With this evidence before us, it is hard to deny that the history of the generations which first experienced the “fatal gift” of Constantine supplied only too good ground for St Gregory’s complaint of contentions and strivings for dominion among Christian bishops. But though these contentions disturbed the work of councils, councils did not create them and Gregory was hardly fair if he laid on councils the responsibility for them : rather, in this direction lay the remedy and counterpoise, seeing that councils represented the parliamentary and democratic side of church government — stood, that is to say, in idea at least, for free and open discussion as against the untrammelled decrees of authority, and for the equality of churches as against the preponderance of metropolitan or patriarch or pope. No more grandiloquent utterance of these principles could indeed possibly be found than the words with which the Council of Ephesus concludes its examination of the Cypriot claim. “Let none of the most reverend bishops annex a province which has not been from the first under the jurisdiction of himself and his predecessors; and so the canons of the fathers shall not be overstepped, nor pride of worldly power creep in under the guise of priesthood, nor we lose little by little, without knowing it, that freedom which our Lord Jesus Christ, the Liberator of all men, purchased for us with his blood.”
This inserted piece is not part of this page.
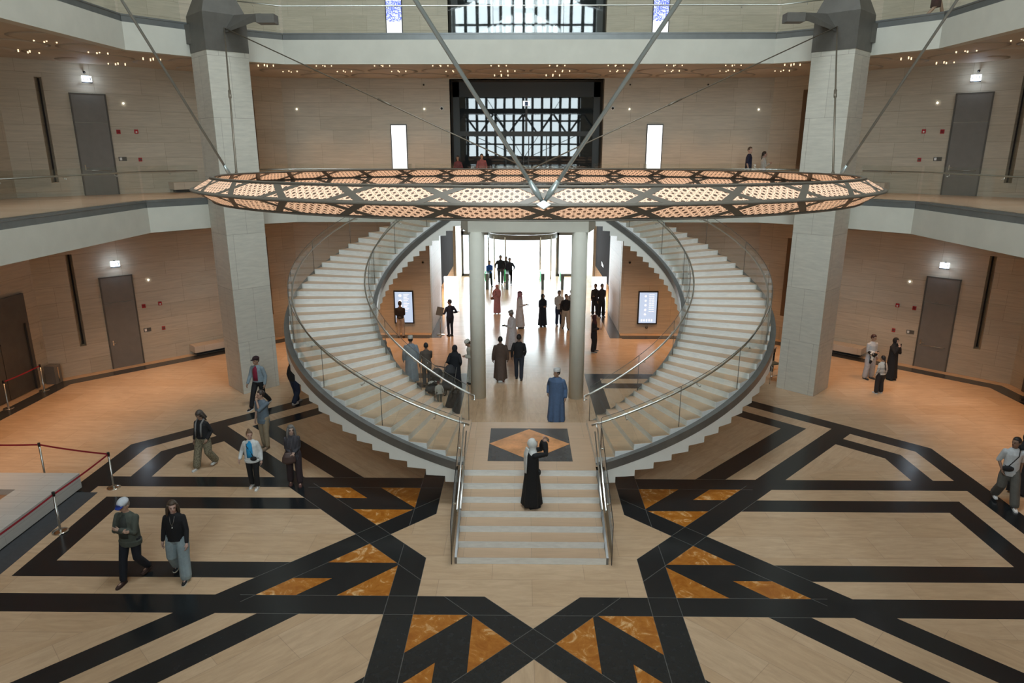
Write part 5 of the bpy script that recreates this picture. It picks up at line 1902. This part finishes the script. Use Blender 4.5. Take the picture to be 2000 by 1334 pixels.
def handheld(name, label, cat, size, col, hand='R', off=(0, 0.02, 0), rough=0.4):
    def f(J):
        o = own(name, label, cat, J)
        w = J['wR'] if hand == 'R' else J['wL']; e = J['eR'] if hand == 'R' else J['eL']
        d = (w - e).normalized(); c = w + d * 0.085 + Vector(off)
        q = MB(); q.box(c.x - size[0] / 2, c.x + size[0] / 2, c.y - size[1] / 2, c.y + size[1] / 2, c.z - size[2] / 2, c.z + size[2] / 2)
        q.build('case', cloth(col, rough), o)
        q = MB(); q.box(c.x - size[0] * .42, c.x + size[0] * .42, c.y - size[1] / 2 - 0.002, c.y - size[1] / 2, c.z - size[2] * .42, c.z + size[2] * .42)
        q.build('display', cloth((0.05, 0.06, 0.08), 0.2), o)
    return f


SK1 = (0.50, 0.32, 0.24); SK2 = (0.36, 0.22, 0.15); SK3 = (0.22, 0.13, 0.09); SK4 = (0.09, 0.055, 0.04)
BLK = (0.012, 0.012, 0.014); NVY = (0.012, 0.018, 0.04)


def necklace(J):
    T = J['T']; o = own('pendant_necklace', 'long necklace with a bright round pendant on the black sweater', 'necklace', J)
    q = MB(); q.tube([T(-0.05, 0.10, 1.44), T(-0.03, 0.145, 1.33), T(0, 0.152, 1.23), T(0.03, 0.145, 1.33), T(0.05, 0.10, 1.44)], 0.003, 5); q.build('chain', M['steel'], o)
    q = MB(); q.ball(T(0, 0.158, 1.215), 0.014, 8); q.build('pendant', M['white'], o)


# foreground, left
person('man in blue and white cap and green jacket walking with folded arms', (-8.12, -1.72), 172, 1.83, SK1, jacket=(0.075, 0.085, 0.07), top=(0.04, 0.045, 0.04), bottom=(0.012, 0.014, 0.022), head='ballcap', covercol=(0.62, 0.66, 0.72), brim=(0.02, 0.05, 0.30),
       hair=(0.25, 0.22, 0.2), L='cross', Rr='cross', stride=0.42, lead=-1, untuck=0.14, stout=1.12, nod=-18, shoes=(0.05, 0.025, 0.02), turn=-8)
person('woman with long hair in black sweater and pale wide jeans', (-7.22, -1.62), 186, 1.74, (0.52, 0.33, 0.27), top=(0.008, 0.008, 0.01), bottom=(0.28, 0.35, 0.38), wide=1.5, head='long', hair=(0.07, 0.045, 0.03), female=True, stout=1.2,
       L='fwd', Rr='down', stride=0.40, lead=1, untuck=0.03, turn=25, nod=-5, shoes=BLK, sole=(0.6, 0.58, 0.5), extras=[necklace])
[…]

And councils really were, at any rate in two main departments of their activity, the organ through which the mind of the federated Christian communities did arrive at some definite and lasting self-expression, namely in the Creed and in the Canon Law. In both directions, it is true. East and West moved only a certain part of the way together: in both too, white the impulse was given by councils, the influence of the great churches added something to the completeness of the work: in the case of the Creed, what became a universal usage in the liturgy was at first only a usage of Antioch and Constantinople; in the case of the Canon Law the collective decisions of councils were supplemented by the individual judgments of popes or doctors before the corpus of either Western or Eastern Law was complete. Nevertheless it remains the fact that it was from and out of the conciliar movement that Church Law, as such, came into being at all; that the canons of certain fourth and fifth century councils are the only part of this Law common to both East and West; and that again the only common formulation of Christian doctrine was also the joint work of councils, which for that very reason enjoy the name of oecumenical, Nicaea, Constantinople, and Chalcedon.

1. The origins of the Christian Creed or Symbolum are lost in the obscurity which hangs over the sub-apostolic age. We know it first in a completed form as used in the Roman church about the middle of the second century. From Rome it spread through the West, taking the shape ultimately of our Apostles’ Creed; and one view of its history would make this Roman Creed the source of all Eastern Creeds as well.